Parties face protest votes as Turkey goes to the polls

NATO member Turkey voted yesterday in parliamentary polls that could change the political landscape of a country mired in economic crisis and facing the threat of war in neighbouring Iraq.

Parties face protest votes as Turkey goes to the polls

Surveys show a big lead for the year-old Justice and Development Party (AKP) accused by Prime Minister Bulent Ecevit of harbouring a secret “Islamist” agenda.

Established parties face a huge protest vote after two economic crises that have caused widespread poverty and unemployment. Corruption has also become a major issue.

Many familiar figures, including Ecevit, may be consigned to oblivion, their parties adrift of the 10% vote needed to enter parliament.

Surveys show up to 20% of voters undecided to the last.

Adding to the uncertainty is the fact that no-one knows who will become prime minister if the AKP wins.

AKP leader Recep Tayyip Erdogan, who served four months of a 10-month jail sentence for Islamist sedition in the late 1990s, is banned from parliament. The chief prosecutor is also moving to close the party on technical grounds.

Markets - which appear reassured by the AKP’s insistence that it is not Islamist and backs pro-Western, secularist policies - seek swift action from whatever government emerges to restore political confidence, bring down interest rates on massive debt and safeguard a $16 billion IMF crisis pact.

The United States, Turkey’s closest ally, will look to Ankara for use of air bases and other support in any attack on Iraq. The European Union, which Turkey wants to join, is also watching the election closely.

Erdogan walked with his wife from his flat in a conservative area of Istanbul to a school to vote. “We expect success, we expect a one-party government,” he told Reuters. Supporters followed the ex-Istanbul mayor chanting “Erdogan - prime minister.”

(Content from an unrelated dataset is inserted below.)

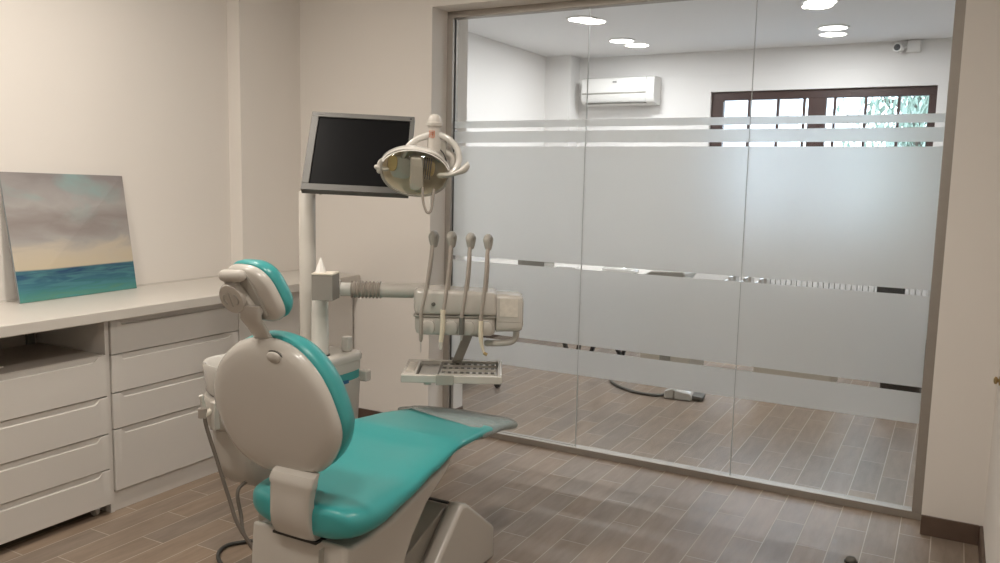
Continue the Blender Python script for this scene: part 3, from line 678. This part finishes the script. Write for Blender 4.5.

Prime minister, however, is something that Erdogan, for all his personal popularity, cannot become, even if the AKP wins.

The ban on Erdogan - who denies the Islamist label and portrays his party as pro-Western, pro-EU and backing the IMF pact - means he cannot enter government in any capacity. He would, however, exert power from behind the scenes.

In the mainly Kurdish Sirnak province, on the Iraqi border, where camps are ready for refugees who may flood in if there is a war, voting started slowly.

Turkey fears war could spawn a Kurdish state in northern Iraq and reignite Kurdish separatist fighting in its own southeast that cost 30,000 lives over 15 years and still overshadows the region.

Markets hope for a “Grand Coalition” between the AKP and the leftist Republican People’s Party, the only mainstream party in the hope that Kemal Dervis, who forged the IMF pact after a severe crisis last year, would return to government.